All I am asking for is that the "throws" keyword on a method definition be optional - that is, a method can throw a <thingy> with the throw statement without specifying "throws", and it can be caught by a matching try/catch clause up the stack.

That’s asking for much, much, much more than making a keyword optional. You’re asking for the underlying error handling mechanism to be something completely different than what it is, i.e. stack-unwinding exceptions rather than returning an error value.

That is perfectly possible with LLVM and does not entail any ill-defined behavior.

There is a vast difference between machine code supporting something, and a language supporting it. You could say the same thing about nearly any language feature that Swift decided not to support. “But LLVM allows multiple inheritance!” “There’s nothing in LLVM preventing making all value bindings immutable!” “LLVM supports goto statements!"

The designers of Swift do not like exceptions. They decided not to include them in the language. Arguing for exceptions here is a tiresome religious war. When I worked at Apple I had some arguments about exceptions with people on the Cocoa and compiler teams. I definitely prefer exceptions to plain old return values (as in C or Go or Swift 1.x), but the compromise in Swift 2 is good enough that I’m happy with it, and I appreciate arguments like Brent’s about the overhead it saves. (If you’ve looked t the disassembly of exception-heavy C++ code, you can see all the code-size overhead it adds.)

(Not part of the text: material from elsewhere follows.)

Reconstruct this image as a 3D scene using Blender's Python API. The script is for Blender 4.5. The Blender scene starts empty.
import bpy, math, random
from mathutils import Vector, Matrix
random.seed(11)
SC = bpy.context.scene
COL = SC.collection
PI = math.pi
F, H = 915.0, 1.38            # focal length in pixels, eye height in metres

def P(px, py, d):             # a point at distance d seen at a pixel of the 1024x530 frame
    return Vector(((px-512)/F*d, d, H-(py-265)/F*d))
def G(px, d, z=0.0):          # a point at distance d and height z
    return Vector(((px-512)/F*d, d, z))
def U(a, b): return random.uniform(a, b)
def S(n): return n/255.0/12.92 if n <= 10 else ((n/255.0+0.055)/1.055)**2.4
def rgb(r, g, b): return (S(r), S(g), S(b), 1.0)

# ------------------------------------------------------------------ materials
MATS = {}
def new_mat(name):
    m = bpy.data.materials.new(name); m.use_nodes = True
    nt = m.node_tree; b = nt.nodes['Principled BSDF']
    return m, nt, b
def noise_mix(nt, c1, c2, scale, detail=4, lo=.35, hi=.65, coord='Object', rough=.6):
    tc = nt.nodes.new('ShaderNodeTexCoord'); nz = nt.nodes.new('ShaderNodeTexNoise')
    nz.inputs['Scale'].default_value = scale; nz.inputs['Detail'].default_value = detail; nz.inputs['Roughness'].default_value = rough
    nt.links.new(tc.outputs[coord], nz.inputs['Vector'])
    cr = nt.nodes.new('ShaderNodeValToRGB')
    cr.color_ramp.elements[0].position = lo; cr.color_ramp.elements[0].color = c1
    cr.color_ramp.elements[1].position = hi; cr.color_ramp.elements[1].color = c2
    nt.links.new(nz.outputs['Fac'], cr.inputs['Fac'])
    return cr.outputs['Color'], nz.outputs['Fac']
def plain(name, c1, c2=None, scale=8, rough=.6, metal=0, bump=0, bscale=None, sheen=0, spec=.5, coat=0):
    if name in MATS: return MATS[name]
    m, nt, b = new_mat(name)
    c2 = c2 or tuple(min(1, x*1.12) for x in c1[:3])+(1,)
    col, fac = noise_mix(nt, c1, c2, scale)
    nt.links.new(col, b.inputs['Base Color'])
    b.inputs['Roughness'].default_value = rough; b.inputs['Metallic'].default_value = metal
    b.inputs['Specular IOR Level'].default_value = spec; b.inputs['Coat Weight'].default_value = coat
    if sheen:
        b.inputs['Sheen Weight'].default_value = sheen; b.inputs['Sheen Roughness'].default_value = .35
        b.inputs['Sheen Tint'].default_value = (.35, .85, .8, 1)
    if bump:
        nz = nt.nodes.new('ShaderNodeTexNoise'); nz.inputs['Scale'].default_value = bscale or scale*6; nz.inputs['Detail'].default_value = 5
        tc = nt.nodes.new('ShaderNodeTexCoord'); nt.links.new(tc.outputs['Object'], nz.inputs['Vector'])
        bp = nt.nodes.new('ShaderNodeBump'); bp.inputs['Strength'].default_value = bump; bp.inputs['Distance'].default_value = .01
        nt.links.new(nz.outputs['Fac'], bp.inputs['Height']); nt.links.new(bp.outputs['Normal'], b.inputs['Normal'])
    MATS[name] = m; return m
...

All language designers have features they dislike and won’t add. Try arguing for late-binding dynamic dispatch to C++ gurus. Try arguing for explicit “free” calls in a Java forum. Tell the Haskell maintainers that mutable variables make coding so much easier. If you think language designers should give in and add every feature someone thinks is important, then you get the real kitchen sink you keep saying Swift is.

That’s the last I’m going to write about this. It’s stopped having any value. I’ve been around long enough to be sick of language flame wars, and that’s about all this is.